Friday, October 22, 2004

Rearranging of Thoughts

we can never return to our natural state of enlightenment by the rearranging of our thoughts: psychological mutation. We must actually change what we are, our basic identity, and thus leave thought aside. We return to our true state, that of seeing rather than thinking. But how? The trap is almost foolproof. Any effort on our part is just more thinking, an unreal self trying to catch it's tail, going ever faster until it flies up its own you know what. Some teachers tell us that earnestness is the key, that we must become so earnest in our search that we become a living vector towards truth. True, but definitely the exception to the rule. For most of us this lies farther down the road, and a little convincing might be in order first.

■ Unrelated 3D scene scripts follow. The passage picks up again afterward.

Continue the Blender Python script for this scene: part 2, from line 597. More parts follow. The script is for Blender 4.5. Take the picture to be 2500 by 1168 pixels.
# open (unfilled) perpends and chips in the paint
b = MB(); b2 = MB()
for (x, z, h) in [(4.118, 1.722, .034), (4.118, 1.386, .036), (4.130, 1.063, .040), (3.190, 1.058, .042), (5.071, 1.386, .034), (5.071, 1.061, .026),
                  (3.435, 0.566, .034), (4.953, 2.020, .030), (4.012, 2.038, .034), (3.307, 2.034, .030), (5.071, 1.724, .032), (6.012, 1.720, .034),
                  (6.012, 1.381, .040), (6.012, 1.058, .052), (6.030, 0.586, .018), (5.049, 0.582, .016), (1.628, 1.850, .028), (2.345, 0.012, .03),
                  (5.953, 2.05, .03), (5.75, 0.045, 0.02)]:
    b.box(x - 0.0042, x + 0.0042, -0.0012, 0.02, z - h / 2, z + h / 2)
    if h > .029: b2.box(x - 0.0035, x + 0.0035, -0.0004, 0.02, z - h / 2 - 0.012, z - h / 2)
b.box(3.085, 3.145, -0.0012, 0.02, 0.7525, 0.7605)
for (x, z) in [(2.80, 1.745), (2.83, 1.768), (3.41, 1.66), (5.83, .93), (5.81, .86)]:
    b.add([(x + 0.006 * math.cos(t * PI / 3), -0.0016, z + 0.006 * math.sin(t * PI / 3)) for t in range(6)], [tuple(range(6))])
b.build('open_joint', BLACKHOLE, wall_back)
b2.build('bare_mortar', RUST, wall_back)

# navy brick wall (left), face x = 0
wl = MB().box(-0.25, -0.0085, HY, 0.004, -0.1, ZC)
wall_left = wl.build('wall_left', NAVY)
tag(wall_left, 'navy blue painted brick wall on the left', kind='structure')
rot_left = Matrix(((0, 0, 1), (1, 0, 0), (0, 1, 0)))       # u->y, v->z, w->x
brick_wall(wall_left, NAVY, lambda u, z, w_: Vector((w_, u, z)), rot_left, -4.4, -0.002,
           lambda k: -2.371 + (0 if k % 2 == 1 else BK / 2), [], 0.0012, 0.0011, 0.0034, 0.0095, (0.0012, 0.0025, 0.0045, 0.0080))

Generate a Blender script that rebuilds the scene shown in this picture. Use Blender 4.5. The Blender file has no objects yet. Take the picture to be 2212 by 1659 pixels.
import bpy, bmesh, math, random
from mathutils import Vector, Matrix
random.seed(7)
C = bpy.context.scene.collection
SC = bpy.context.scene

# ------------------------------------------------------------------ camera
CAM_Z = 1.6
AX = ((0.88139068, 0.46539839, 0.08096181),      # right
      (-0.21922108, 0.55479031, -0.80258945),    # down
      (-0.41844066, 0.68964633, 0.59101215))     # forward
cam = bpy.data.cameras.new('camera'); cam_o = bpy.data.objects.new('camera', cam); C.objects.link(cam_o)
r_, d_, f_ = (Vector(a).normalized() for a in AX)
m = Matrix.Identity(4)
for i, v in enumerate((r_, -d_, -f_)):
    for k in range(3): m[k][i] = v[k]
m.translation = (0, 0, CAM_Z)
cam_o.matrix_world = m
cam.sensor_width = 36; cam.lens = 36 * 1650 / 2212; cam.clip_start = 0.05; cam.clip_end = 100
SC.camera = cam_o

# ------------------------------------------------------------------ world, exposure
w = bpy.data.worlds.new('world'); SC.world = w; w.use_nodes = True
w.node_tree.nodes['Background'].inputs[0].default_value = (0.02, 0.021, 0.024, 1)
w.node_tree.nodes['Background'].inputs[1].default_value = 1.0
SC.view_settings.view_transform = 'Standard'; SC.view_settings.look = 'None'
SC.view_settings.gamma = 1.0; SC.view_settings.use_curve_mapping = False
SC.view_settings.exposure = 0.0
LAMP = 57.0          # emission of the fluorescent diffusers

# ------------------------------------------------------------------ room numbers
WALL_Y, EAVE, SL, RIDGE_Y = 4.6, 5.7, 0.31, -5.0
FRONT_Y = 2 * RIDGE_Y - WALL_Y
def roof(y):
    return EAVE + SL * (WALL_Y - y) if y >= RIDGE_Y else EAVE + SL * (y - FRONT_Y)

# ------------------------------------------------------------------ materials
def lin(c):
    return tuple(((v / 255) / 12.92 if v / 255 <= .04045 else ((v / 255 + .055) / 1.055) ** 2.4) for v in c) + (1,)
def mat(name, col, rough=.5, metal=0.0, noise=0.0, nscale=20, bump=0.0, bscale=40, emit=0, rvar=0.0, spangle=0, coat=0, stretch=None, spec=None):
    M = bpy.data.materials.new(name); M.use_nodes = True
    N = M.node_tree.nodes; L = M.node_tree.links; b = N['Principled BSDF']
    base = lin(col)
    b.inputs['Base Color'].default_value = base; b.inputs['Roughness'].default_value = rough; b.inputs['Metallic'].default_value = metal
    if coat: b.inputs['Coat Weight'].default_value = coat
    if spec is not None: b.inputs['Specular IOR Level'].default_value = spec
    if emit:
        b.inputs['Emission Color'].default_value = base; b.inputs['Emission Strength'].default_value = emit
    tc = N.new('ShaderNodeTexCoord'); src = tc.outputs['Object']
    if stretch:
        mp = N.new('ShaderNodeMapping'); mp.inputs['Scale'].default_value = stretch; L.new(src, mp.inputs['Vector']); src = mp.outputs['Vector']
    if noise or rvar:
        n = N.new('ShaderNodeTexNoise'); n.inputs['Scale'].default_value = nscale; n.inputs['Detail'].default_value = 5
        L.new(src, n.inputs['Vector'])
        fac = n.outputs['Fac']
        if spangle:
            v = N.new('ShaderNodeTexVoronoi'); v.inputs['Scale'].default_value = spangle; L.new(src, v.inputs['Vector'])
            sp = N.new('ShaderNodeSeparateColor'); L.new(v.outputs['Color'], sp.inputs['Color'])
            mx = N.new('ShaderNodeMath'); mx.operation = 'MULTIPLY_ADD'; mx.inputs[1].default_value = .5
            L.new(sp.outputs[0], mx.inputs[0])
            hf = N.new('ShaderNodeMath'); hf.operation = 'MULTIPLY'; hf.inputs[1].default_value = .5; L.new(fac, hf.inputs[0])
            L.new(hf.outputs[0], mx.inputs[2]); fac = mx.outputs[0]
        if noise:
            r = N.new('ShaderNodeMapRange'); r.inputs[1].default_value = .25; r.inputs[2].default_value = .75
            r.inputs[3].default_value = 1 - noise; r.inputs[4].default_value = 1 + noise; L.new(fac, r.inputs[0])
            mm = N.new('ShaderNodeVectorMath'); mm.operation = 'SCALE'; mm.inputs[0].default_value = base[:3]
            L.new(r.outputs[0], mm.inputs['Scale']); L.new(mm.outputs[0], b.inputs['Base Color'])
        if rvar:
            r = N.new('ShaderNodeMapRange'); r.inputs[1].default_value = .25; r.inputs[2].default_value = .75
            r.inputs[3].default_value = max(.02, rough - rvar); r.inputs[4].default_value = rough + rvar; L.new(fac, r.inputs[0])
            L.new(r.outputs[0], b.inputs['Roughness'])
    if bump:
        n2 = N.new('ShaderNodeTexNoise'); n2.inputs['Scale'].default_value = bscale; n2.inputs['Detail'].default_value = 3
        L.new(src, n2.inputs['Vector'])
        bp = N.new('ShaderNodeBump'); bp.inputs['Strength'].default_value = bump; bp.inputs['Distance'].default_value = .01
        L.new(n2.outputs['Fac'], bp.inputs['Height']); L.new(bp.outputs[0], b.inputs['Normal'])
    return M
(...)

Now, if your goal is just to be a better person and get by as best you can, this all might not make sense, but if you've had the intuition that life, in thought alone, is a zero-sum game, let's take a look at the basis of our man's dilemma. He has, first off, become lost in thought, and secondly, believes that more thought will somehow release him. His ego has split itself into several objects. One is the judging, critical man who resolves to change, and dumps all problems on the heads of the others, including his false selves. These unlucky saps are the pairs of polar opposite selves, including the everyday man of action, whom he calls his 'false self', and its twin illusion, the 'real self' he aspires to, projected as innocent, perfect, and always just out of sight. The common ground of this menagerie is thought. All are patterns of thought. In any valid sentence structure we have a subject, an object, and a verb. It is the same in our man with one difference: he is lacking the verb, and changes from subject to object at the drop of a hat. The subject/object is the ego, or self, which splits and changes according to circumstance, and the missing verb is our basic seeing, the observer.